> **Data shown**
· · ·

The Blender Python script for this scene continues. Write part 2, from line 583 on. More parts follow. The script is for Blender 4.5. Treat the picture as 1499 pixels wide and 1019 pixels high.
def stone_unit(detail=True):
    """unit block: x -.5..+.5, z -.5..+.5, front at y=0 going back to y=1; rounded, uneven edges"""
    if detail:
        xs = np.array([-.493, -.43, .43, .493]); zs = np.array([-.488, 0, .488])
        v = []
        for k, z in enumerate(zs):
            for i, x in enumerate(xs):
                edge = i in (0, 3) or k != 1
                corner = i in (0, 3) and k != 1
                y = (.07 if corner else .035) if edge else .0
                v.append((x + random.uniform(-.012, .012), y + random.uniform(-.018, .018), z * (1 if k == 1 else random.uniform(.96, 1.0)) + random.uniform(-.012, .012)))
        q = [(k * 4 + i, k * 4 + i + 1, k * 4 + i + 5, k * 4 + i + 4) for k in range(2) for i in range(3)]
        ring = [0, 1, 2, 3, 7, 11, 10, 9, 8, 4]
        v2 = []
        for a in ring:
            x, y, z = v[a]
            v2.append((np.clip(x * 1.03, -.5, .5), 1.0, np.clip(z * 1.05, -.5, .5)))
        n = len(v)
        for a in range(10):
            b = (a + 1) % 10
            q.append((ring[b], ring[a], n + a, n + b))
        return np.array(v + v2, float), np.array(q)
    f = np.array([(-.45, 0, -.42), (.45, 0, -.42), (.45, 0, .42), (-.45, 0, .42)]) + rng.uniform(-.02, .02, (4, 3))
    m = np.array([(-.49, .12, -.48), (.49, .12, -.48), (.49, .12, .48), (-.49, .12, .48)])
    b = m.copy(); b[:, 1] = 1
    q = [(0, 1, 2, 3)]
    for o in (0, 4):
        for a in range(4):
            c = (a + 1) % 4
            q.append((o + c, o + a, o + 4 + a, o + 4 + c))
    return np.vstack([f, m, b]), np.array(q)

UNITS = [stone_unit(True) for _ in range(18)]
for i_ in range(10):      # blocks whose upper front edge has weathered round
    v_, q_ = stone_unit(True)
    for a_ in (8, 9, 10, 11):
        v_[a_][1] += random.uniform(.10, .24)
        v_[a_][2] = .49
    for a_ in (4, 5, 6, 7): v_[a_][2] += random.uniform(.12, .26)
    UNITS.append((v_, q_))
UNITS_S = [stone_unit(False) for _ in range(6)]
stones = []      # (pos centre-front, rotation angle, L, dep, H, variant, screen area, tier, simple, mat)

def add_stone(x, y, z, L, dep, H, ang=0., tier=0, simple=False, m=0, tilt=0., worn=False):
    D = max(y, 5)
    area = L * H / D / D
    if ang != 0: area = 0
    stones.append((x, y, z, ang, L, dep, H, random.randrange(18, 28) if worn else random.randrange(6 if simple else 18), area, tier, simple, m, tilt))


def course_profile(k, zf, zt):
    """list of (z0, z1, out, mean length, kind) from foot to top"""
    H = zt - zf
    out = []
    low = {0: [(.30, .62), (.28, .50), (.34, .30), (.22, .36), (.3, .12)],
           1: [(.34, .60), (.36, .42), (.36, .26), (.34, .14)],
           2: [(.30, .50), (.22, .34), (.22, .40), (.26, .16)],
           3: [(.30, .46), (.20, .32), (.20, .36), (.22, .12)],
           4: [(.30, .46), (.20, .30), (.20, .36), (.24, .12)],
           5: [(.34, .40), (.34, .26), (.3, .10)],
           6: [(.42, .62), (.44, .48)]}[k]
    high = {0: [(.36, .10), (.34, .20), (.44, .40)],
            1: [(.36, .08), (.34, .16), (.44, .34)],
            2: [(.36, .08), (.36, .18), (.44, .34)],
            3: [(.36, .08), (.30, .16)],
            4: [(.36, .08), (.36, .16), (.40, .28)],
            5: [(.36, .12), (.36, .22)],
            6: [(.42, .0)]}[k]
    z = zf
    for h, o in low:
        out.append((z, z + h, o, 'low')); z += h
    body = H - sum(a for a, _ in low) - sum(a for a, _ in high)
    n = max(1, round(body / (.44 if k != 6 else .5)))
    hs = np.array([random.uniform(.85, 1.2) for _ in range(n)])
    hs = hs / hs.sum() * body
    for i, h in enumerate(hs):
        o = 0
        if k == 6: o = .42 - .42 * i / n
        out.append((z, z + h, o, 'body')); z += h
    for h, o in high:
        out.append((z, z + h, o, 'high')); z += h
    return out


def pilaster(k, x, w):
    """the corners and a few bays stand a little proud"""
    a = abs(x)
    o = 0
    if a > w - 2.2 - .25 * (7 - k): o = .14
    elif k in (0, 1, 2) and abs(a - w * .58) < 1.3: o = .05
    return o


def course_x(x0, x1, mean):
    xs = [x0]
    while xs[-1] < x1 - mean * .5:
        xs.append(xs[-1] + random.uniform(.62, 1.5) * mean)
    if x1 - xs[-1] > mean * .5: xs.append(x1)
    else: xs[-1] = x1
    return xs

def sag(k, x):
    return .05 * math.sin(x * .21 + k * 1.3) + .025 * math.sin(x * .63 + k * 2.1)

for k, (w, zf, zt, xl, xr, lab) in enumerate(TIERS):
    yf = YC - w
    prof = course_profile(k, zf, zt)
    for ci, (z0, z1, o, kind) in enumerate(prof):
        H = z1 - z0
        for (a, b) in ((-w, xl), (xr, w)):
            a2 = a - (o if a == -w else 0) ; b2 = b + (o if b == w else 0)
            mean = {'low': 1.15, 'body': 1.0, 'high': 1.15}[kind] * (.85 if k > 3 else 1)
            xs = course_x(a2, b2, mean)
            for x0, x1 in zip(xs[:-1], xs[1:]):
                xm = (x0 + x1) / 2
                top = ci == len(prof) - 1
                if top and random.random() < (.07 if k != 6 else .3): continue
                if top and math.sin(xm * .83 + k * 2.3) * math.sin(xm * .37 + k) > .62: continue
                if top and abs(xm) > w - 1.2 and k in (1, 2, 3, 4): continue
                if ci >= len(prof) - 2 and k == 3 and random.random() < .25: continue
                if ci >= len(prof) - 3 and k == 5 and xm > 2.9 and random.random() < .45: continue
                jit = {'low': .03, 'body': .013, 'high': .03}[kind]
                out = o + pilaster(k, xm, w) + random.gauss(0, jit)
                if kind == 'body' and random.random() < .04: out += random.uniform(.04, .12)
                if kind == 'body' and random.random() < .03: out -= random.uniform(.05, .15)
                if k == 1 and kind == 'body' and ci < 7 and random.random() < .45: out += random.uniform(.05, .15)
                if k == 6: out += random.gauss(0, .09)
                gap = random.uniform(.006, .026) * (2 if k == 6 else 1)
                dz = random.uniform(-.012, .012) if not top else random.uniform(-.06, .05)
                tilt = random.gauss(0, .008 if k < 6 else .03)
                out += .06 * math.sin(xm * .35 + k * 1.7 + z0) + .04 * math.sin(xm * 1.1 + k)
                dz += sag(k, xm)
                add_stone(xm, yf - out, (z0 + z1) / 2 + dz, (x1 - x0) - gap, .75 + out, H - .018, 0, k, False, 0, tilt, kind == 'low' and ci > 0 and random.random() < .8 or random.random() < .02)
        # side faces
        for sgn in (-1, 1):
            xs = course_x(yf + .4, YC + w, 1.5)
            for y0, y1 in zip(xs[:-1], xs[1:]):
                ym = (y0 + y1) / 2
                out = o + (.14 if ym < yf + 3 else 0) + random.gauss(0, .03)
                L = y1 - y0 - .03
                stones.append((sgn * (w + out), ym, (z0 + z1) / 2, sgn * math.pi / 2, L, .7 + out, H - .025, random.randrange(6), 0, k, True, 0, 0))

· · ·

> **Exercise prompt**
Write the material out exactly, with nothing left out.

> **Response to this task**
The Blender Python script for this scene continues. Write part 2, from line 583 on. More parts follow. The script is for Blender 4.5. Treat the picture as 1499 pixels wide and 1019 pixels high.
def stone_unit(detail=True):
    """unit block: x -.5..+.5, z -.5..+.5, front at y=0 going back to y=1; rounded, uneven edges"""
    if detail:
        xs = np.array([-.493, -.43, .43, .493]); zs = np.array([-.488, 0, .488])
        v = []
        for k, z in enumerate(zs):
            for i, x in enumerate(xs):
                edge = i in (0, 3) or k != 1
                corner = i in (0, 3) and k != 1
                y = (.07 if corner else .035) if edge else .0
                v.append((x + random.uniform(-.012, .012), y + random.uniform(-.018, .018), z * (1 if k == 1 else random.uniform(.96, 1.0)) + random.uniform(-.012, .012)))
        q = [(k * 4 + i, k * 4 + i + 1, k * 4 + i + 5, k * 4 + i + 4) for k in range(2) for i in range(3)]
        ring = [0, 1, 2, 3, 7, 11, 10, 9, 8, 4]
        v2 = []
        for a in ring:
            x, y, z = v[a]
            v2.append((np.clip(x * 1.03, -.5, .5), 1.0, np.clip(z * 1.05, -.5, .5)))
        n = len(v)
        for a in range(10):
            b = (a + 1) % 10
            q.append((ring[b], ring[a], n + a, n + b))
        return np.array(v + v2, float), np.array(q)
    f = np.array([(-.45, 0, -.42), (.45, 0, -.42), (.45, 0, .42), (-.45, 0, .42)]) + rng.uniform(-.02, .02, (4, 3))
    m = np.array([(-.49, .12, -.48), (.49, .12, -.48), (.49, .12, .48), (-.49, .12, .48)])
    b = m.copy(); b[:, 1] = 1
    q = [(0, 1, 2, 3)]
    for o in (0, 4):
        for a in range(4):
            c = (a + 1) % 4
            q.append((o + c, o + a, o + 4 + a, o + 4 + c))
    return np.vstack([f, m, b]), np.array(q)

UNITS = [stone_unit(True) for _ in range(18)]
for i_ in range(10):      # blocks whose upper front edge has weathered round
    v_, q_ = stone_unit(True)
    for a_ in (8, 9, 10, 11):
        v_[a_][1] += random.uniform(.10, .24)
        v_[a_][2] = .49
    for a_ in (4, 5, 6, 7): v_[a_][2] += random.uniform(.12, .26)
    UNITS.append((v_, q_))
UNITS_S = [stone_unit(False) for _ in range(6)]
stones = []      # (pos centre-front, rotation angle, L, dep, H, variant, screen area, tier, simple, mat)

def add_stone(x, y, z, L, dep, H, ang=0., tier=0, simple=False, m=0, tilt=0., worn=False):
    D = max(y, 5)
    area = L * H / D / D
    if ang != 0: area = 0
    stones.append((x, y, z, ang, L, dep, H, random.randrange(18, 28) if worn else random.randrange(6 if simple else 18), area, tier, simple, m, tilt))


def course_profile(k, zf, zt):
    """list of (z0, z1, out, mean length, kind) from foot to top"""
    H = zt - zf
    out = []
    low = {0: [(.30, .62), (.28, .50), (.34, .30), (.22, .36), (.3, .12)],
           1: [(.34, .60), (.36, .42), (.36, .26), (.34, .14)],
           2: [(.30, .50), (.22, .34), (.22, .40), (.26, .16)],
           3: [(.30, .46), (.20, .32), (.20, .36), (.22, .12)],
           4: [(.30, .46), (.20, .30), (.20, .36), (.24, .12)],
           5: [(.34, .40), (.34, .26), (.3, .10)],
           6: [(.42, .62), (.44, .48)]}[k]
    high = {0: [(.36, .10), (.34, .20), (.44, .40)],
            1: [(.36, .08), (.34, .16), (.44, .34)],
            2: [(.36, .08), (.36, .18), (.44, .34)],
            3: [(.36, .08), (.30, .16)],
            4: [(.36, .08), (.36, .16), (.40, .28)],
            5: [(.36, .12), (.36, .22)],
            6: [(.42, .0)]}[k]
    z = zf
    for h, o in low:
        out.append((z, z + h, o, 'low')); z += h
    body = H - sum(a for a, _ in low) - sum(a for a, _ in high)
    n = max(1, round(body / (.44 if k != 6 else .5)))
    hs = np.array([random.uniform(.85, 1.2) for _ in range(n)])
    hs = hs / hs.sum() * body
    for i, h in enumerate(hs):
        o = 0
        if k == 6: o = .42 - .42 * i / n
        out.append((z, z + h, o, 'body')); z += h
    for h, o in high:
        out.append((z, z + h, o, 'high')); z += h
    return out


def pilaster(k, x, w):
    """the corners and a few bays stand a little proud"""
    a = abs(x)
    o = 0
    if a > w - 2.2 - .25 * (7 - k): o = .14
    elif k in (0, 1, 2) and abs(a - w * .58) < 1.3: o = .05
    return o


def course_x(x0, x1, mean):
    xs = [x0]
    while xs[-1] < x1 - mean * .5:
        xs.append(xs[-1] + random.uniform(.62, 1.5) * mean)
    if x1 - xs[-1] > mean * .5: xs.append(x1)
    else: xs[-1] = x1
    return xs

def sag(k, x):
    return .05 * math.sin(x * .21 + k * 1.3) + .025 * math.sin(x * .63 + k * 2.1)

for k, (w, zf, zt, xl, xr, lab) in enumerate(TIERS):
    yf = YC - w
    prof = course_profile(k, zf, zt)
    for ci, (z0, z1, o, kind) in enumerate(prof):
        H = z1 - z0
        for (a, b) in ((-w, xl), (xr, w)):
            a2 = a - (o if a == -w else 0) ; b2 = b + (o if b == w else 0)
            mean = {'low': 1.15, 'body': 1.0, 'high': 1.15}[kind] * (.85 if k > 3 else 1)
            xs = course_x(a2, b2, mean)
            for x0, x1 in zip(xs[:-1], xs[1:]):
                xm = (x0 + x1) / 2
                top = ci == len(prof) - 1
                if top and random.random() < (.07 if k != 6 else .3): continue
                if top and math.sin(xm * .83 + k * 2.3) * math.sin(xm * .37 + k) > .62: continue
                if top and abs(xm) > w - 1.2 and k in (1, 2, 3, 4): continue
                if ci >= len(prof) - 2 and k == 3 and random.random() < .25: continue
                if ci >= len(prof) - 3 and k == 5 and xm > 2.9 and random.random() < .45: continue
                jit = {'low': .03, 'body': .013, 'high': .03}[kind]
                out = o + pilaster(k, xm, w) + random.gauss(0, jit)
                if kind == 'body' and random.random() < .04: out += random.uniform(.04, .12)
                if kind == 'body' and random.random() < .03: out -= random.uniform(.05, .15)
                if k == 1 and kind == 'body' and ci < 7 and random.random() < .45: out += random.uniform(.05, .15)
                if k == 6: out += random.gauss(0, .09)
                gap = random.uniform(.006, .026) * (2 if k == 6 else 1)
                dz = random.uniform(-.012, .012) if not top else random.uniform(-.06, .05)
                tilt = random.gauss(0, .008 if k < 6 else .03)
                out += .06 * math.sin(xm * .35 + k * 1.7 + z0) + .04 * math.sin(xm * 1.1 + k)
                dz += sag(k, xm)
                add_stone(xm, yf - out, (z0 + z1) / 2 + dz, (x1 - x0) - gap, .75 + out, H - .018, 0, k, False, 0, tilt, kind == 'low' and ci > 0 and random.random() < .8 or random.random() < .02)
        # side faces
        for sgn in (-1, 1):
            xs = course_x(yf + .4, YC + w, 1.5)
            for y0, y1 in zip(xs[:-1], xs[1:]):
                ym = (y0 + y1) / 2
                out = o + (.14 if ym < yf + 3 else 0) + random.gauss(0, .03)
                L = y1 - y0 - .03
                stones.append((sgn * (w + out), ym, (z0 + z1) / 2, sgn * math.pi / 2, L, .7 + out, H - .025, random.randrange(6), 0, k, True, 0, 0))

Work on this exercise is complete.